# Modular Verification of Heap Reachability Properties in Separation Logic

**Authors:** Arshavir Ter-Gabrielyan, Alexander J. Summers, Peter M\"uller

arXiv: 1908.05799 · 2019-08-19

## TL;DR

This paper introduces a modular verification method for heap reachability properties in separation logic, enabling automated, precise reasoning about complex heap structures and supporting concurrent program verification.

## Contribution

It presents a novel reachability framing technique for separation logic that allows local specification and modular reasoning about heap reachability in complex data structures.

## Key findings

- Supports verification of acyclic and cyclic graphs with bounded outdegree.
- Enables procedure-modular reasoning through reachability framing.
- Successfully integrated into SMT-based verification with benchmark examples.

## Abstract

The correctness of many algorithms and data structures depends on reachability properties, that is, on the existence of chains of references between objects in the heap.

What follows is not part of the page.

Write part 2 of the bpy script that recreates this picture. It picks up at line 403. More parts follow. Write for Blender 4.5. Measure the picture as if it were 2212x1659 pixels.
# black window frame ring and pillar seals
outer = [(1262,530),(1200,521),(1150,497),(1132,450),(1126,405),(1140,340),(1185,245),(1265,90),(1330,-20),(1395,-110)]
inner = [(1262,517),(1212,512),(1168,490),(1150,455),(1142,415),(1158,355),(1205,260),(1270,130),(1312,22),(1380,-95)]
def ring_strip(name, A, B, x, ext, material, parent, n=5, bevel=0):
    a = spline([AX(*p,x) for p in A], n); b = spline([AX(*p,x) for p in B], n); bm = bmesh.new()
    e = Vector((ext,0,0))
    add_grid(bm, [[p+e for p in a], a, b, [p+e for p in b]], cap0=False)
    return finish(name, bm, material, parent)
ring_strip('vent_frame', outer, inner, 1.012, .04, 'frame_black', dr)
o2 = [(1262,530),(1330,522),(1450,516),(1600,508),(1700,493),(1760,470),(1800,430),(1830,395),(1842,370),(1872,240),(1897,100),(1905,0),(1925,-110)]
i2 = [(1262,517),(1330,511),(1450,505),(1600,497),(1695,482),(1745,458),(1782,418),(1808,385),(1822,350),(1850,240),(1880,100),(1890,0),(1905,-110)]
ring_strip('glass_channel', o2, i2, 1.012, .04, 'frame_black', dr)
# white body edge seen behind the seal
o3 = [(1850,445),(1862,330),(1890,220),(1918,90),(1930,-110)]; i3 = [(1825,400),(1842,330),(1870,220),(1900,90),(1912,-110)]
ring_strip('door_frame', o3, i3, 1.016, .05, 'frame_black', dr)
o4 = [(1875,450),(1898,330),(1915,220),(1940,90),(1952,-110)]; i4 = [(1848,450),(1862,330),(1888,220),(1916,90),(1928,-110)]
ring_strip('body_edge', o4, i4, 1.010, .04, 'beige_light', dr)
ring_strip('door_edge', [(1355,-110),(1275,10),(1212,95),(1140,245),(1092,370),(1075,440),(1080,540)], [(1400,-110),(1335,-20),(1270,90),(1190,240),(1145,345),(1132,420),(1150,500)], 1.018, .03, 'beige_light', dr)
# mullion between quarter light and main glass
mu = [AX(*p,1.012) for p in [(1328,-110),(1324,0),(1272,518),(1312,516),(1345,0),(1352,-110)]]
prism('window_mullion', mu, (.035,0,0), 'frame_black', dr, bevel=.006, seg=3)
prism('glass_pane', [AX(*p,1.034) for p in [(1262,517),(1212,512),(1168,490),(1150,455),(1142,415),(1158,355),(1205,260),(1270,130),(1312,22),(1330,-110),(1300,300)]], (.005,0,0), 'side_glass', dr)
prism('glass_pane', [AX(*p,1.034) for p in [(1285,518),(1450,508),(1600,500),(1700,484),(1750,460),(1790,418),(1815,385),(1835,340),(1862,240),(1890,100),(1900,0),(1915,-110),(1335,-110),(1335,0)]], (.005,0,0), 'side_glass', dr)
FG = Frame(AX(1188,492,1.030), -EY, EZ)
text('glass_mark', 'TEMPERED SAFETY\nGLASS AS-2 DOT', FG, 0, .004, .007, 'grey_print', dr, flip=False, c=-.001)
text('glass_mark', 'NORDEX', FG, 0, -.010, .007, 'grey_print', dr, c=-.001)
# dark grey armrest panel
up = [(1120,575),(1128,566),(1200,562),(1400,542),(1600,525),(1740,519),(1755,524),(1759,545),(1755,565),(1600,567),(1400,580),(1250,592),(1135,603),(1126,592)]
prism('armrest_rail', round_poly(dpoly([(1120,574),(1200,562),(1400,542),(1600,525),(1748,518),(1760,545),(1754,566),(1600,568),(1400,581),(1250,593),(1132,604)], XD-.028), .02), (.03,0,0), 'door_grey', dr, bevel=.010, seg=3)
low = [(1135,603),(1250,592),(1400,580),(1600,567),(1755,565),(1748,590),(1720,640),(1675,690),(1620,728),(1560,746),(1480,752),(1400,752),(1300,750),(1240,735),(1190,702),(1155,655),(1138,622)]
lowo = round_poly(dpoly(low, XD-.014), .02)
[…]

Reasoning about reachability is difficult for two main reasons. First, any heap modification may affect an unbounded number of reference chains, which complicates modular verification, in particular, framing. Second, general graph reachability is not supported by SMT solvers, which impedes automatic verification. In this paper, we present a modular specification and verification technique for reachability properties in separation logic. For each method, we specify reachability only locally within the fragment of the heap on which the method operates. A novel form of reachability framing for relatively convex subheaps allows one to extend reachability properties from the heap fragment of a callee to the larger fragment of its caller, enabling precise procedure-modular reasoning. Our technique supports practically important heap structures, namely acyclic graphs with a bounded outdegree as well as (potentially cyclic) graphs with at most one path (modulo cycles) between each pair of nodes. The integration into separation logic allows us to reason about reachability and other properties in a uniform way, to verify concurrent programs, and to automate our technique via existing separation logic verifiers. We demonstrate that our verification technique is amenable to SMT-based verification by encoding a number of benchmark examples into the Viper verification infrastructure.